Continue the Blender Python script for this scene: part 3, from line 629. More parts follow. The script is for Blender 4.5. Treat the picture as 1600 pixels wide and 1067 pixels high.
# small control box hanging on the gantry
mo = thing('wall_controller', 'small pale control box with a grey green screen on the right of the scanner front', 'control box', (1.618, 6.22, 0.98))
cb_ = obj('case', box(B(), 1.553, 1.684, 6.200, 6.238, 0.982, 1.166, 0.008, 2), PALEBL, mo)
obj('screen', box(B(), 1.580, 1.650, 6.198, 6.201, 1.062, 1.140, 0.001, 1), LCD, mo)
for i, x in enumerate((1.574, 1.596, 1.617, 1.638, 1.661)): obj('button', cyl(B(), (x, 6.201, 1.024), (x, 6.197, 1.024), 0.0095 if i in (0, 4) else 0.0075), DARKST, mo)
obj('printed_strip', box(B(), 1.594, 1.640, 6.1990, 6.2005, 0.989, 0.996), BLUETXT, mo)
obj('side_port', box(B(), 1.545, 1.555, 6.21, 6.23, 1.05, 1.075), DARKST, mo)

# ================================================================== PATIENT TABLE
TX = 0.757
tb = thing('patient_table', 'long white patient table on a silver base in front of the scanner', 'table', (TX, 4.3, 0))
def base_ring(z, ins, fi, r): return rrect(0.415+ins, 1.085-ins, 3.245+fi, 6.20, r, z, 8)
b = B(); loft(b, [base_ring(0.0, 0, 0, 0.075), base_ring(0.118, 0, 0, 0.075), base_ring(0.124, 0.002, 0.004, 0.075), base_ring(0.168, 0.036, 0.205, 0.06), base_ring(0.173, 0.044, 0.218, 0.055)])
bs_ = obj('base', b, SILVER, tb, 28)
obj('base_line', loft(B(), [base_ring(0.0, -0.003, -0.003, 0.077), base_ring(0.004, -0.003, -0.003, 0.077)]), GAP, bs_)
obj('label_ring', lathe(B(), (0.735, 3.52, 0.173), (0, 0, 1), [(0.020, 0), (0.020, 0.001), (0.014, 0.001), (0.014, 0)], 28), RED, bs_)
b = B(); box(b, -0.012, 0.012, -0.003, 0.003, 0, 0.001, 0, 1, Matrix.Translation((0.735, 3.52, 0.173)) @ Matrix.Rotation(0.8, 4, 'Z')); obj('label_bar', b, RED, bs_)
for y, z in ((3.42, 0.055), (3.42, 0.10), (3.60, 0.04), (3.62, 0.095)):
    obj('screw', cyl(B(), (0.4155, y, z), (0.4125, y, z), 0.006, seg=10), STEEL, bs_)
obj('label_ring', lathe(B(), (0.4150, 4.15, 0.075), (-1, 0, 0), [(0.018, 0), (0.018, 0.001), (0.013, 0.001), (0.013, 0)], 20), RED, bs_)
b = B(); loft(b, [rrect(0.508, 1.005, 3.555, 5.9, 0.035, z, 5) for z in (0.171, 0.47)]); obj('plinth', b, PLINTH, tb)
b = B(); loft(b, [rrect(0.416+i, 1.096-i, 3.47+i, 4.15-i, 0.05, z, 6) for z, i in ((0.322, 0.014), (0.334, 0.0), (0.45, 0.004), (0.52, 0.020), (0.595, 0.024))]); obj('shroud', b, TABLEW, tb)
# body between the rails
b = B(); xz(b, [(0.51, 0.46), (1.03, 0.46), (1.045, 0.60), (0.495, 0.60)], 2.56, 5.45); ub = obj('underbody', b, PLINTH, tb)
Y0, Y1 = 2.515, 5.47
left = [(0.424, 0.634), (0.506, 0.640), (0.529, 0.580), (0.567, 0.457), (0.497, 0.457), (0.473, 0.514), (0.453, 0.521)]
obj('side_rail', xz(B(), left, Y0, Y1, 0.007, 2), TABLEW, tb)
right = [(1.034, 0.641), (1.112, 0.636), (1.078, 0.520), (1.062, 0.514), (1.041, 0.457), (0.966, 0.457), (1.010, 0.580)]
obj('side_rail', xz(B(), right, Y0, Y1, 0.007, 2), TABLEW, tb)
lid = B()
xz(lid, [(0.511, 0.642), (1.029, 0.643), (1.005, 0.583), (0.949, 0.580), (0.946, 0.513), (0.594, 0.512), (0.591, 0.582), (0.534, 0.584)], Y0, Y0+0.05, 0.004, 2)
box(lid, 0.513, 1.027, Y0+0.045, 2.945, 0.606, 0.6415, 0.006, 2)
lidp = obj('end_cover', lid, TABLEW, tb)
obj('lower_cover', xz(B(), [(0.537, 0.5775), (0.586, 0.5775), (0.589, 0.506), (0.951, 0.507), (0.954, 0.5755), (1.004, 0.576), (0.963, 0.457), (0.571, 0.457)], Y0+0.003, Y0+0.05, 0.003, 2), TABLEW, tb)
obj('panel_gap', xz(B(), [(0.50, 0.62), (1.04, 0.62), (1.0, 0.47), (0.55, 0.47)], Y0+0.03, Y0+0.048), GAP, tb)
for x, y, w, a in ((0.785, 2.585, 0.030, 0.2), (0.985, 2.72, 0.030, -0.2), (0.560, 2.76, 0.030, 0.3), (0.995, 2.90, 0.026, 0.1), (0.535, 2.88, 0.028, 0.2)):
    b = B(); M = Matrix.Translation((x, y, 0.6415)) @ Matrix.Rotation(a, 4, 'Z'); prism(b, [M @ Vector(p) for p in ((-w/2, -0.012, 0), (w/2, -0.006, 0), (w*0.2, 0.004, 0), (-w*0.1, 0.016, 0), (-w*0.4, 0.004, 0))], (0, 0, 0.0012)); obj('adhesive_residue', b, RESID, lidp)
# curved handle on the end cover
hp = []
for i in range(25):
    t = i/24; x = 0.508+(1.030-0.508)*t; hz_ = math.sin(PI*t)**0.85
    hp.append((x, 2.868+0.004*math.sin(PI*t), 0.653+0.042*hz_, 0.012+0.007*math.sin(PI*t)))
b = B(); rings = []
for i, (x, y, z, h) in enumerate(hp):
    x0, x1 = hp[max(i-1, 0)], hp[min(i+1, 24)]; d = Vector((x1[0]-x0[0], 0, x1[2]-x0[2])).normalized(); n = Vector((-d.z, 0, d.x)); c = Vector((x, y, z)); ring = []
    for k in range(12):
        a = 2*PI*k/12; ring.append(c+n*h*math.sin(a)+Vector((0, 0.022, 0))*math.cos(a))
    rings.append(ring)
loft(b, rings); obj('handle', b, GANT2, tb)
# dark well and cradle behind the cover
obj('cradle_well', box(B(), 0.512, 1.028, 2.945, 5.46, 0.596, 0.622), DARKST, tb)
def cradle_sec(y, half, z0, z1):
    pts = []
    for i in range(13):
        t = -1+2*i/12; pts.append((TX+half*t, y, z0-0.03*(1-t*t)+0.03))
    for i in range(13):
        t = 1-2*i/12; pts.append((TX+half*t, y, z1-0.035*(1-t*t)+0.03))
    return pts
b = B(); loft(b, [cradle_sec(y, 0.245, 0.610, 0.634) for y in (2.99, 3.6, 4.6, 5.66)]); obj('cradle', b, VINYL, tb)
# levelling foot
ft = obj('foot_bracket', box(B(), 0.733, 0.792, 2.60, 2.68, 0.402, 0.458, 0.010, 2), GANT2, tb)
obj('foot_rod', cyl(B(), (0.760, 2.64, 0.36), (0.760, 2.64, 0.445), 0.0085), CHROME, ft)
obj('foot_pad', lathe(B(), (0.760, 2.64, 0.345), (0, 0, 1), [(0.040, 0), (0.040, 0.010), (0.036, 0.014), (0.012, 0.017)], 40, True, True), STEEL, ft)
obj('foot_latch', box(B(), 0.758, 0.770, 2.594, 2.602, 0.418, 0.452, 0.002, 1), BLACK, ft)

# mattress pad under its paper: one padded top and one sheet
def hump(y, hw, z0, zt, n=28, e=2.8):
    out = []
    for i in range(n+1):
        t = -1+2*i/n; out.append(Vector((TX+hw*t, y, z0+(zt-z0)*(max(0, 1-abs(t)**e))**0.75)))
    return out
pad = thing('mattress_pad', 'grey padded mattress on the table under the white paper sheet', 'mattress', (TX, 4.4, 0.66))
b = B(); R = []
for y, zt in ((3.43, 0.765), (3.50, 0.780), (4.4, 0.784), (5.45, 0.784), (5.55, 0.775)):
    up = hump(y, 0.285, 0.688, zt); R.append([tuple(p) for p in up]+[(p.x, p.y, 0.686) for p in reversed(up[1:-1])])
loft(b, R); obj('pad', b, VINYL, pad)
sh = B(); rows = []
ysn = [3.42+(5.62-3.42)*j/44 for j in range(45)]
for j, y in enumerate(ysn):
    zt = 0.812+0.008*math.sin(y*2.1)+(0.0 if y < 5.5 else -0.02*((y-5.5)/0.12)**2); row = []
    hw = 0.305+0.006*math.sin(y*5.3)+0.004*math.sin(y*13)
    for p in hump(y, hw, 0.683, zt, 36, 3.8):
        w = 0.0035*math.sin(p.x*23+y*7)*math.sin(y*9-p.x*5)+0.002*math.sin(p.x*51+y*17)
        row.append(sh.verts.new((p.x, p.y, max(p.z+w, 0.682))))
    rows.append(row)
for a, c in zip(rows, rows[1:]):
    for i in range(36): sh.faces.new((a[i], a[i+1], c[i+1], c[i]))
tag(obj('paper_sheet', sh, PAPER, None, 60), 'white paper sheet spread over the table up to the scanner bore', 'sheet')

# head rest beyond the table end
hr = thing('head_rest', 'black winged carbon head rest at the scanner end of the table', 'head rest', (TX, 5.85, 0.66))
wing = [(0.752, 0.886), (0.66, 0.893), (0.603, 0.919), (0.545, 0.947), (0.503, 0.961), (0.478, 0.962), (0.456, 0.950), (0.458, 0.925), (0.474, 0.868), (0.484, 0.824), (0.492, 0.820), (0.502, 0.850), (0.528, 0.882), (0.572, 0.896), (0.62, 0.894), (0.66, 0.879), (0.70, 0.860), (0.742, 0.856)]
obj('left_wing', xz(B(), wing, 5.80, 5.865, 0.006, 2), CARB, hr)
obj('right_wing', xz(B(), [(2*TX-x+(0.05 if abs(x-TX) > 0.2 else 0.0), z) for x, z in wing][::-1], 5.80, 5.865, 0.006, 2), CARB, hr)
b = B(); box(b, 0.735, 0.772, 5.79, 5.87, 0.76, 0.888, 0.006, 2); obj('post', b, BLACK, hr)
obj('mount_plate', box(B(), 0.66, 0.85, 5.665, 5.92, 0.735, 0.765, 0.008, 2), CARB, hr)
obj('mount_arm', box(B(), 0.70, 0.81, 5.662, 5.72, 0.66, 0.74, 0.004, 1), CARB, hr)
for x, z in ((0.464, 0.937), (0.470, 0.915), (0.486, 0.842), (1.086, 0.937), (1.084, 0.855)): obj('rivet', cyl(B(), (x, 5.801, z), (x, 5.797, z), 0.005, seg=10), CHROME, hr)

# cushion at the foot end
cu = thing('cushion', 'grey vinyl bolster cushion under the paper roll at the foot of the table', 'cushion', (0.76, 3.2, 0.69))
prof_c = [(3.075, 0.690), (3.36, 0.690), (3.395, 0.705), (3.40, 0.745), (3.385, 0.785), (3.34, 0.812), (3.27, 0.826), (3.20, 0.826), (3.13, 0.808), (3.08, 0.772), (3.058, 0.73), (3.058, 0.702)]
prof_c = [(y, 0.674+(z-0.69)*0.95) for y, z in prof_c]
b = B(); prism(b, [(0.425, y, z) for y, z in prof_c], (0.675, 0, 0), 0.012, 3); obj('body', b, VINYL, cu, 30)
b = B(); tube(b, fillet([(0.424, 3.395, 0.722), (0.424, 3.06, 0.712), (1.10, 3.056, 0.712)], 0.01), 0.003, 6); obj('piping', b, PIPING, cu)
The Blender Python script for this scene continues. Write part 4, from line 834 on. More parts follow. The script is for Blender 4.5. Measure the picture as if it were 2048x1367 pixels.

-------------------------

__GIVEN INSTRUCTION__: Reproduce word for word the lines of the records above, beginning at the first and ending with the line where "1.075), DARKST, mo)" appears, and nothing past it.

__THE RESULT__:
Continue the Blender Python script for this scene: part 3, from line 629. More parts follow. The script is for Blender 4.5. Treat the picture as 1600 pixels wide and 1067 pixels high.
# small control box hanging on the gantry
mo = thing('wall_controller', 'small pale control box with a grey green screen on the right of the scanner front', 'control box', (1.618, 6.22, 0.98))
cb_ = obj('case', box(B(), 1.553, 1.684, 6.200, 6.238, 0.982, 1.166, 0.008, 2), PALEBL, mo)
obj('screen', box(B(), 1.580, 1.650, 6.198, 6.201, 1.062, 1.140, 0.001, 1), LCD, mo)
for i, x in enumerate((1.574, 1.596, 1.617, 1.638, 1.661)): obj('button', cyl(B(), (x, 6.201, 1.024), (x, 6.197, 1.024), 0.0095 if i in (0, 4) else 0.0075), DARKST, mo)
obj('printed_strip', box(B(), 1.594, 1.640, 6.1990, 6.2005, 0.989, 0.996), BLUETXT, mo)
obj('side_port', box(B(), 1.545, 1.555, 6.21, 6.23, 1.05, 1.075), DARKST, mo)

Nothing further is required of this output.